É tempo de tanta coisa: de manifestações, de ler o que a tese pede, de festival, de voltar a ouvir Chico e tocar João Bosco ao violão, de ler Baudelaire e de saber, sobretudo, que é hoje. É hoje sempre. Sentir que é hoje. Falei disso com o Pedrão: o hoje sem historicidade, sem sua temporalidade na presença, constituída por mim no meu hoje. Sinto que é hoje além de pensá-lo e qualquer análise muito longa, em qualquer devaneio no que pode ser de tudo e/ou no que foi de tudo, eu me perco nos tortuosos becos dos tempos verbais.
Da memória, em imperfeito pretérito que conjugo sempre, a saudade e a vontade de colocar as ruas por onde hoje piso nas ruas que pisei, as mesmas, mas com outros carros passando, outras pessoas, outras camisas no constante protestar. Há vontade de querer no hoje aquilo que eu vivi, mas não há nisso o minorar o hoje, com as ruas e as pessoas que hoje se ocupam dela, dos prédios e dos usos que hoje fazem as pessoas, de como, principalmente a juventude, faz uso desse hoje tão permeado de virtualidade e novos termos e usos – de telefones no hoje dos bares, nas fotos que hoje servem para o hoje, sem tanto recordar, numa outra experiência de viver, diversa da minha juventude. Este hoje muito mais denso, como um grande pêssego. É hoje nos olhos dos estudantes, hoje nos armazéns, hoje nas padarias onde se discute o manifesto – que ainda acontece hoje na internet, agora em algum post partilhado – sempre o só instante e o eterno adiamento do hoje também, porque é sempre hoje e tudo pode ser deixado para amanhã, até o amor.

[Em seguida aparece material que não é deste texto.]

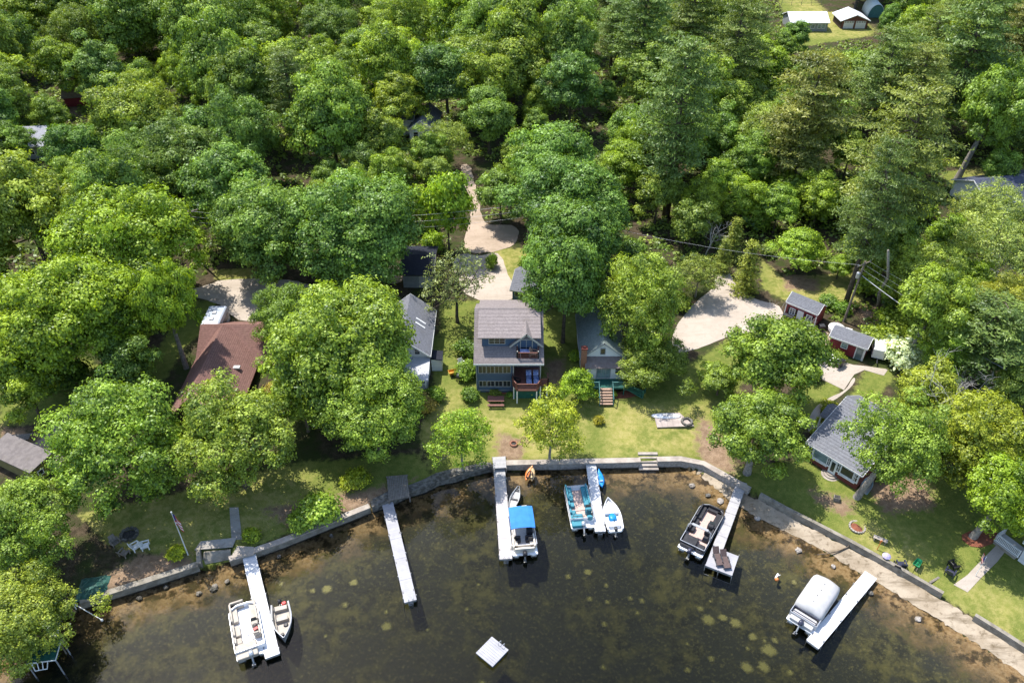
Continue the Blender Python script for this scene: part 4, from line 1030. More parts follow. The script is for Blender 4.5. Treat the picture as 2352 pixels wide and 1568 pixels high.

Ontem, quando acordei, olhei o relógio verde da cozinha e pensei em um ponteiro dos segundos em motocontínuo – diferente daquele que reparte o hoje. Senti a angústia que faltava, a angústia que me levou ao salto ao lugar que eu tanto estudo. Quando Ana me perguntou o que tinha, respondi profundo: nada. Sentindo o movimento dos segundos em mim mesmo, como se a pergunta que me faço diariamente voltasse além da problemática central dos meus dias, senti lá, naquela suspensão, o que me refez. Voltei ao hoje mais sóbrio, outro por certo, mas que, até este instante, só consegue perceber de possível um breve tatear momentos-hoje.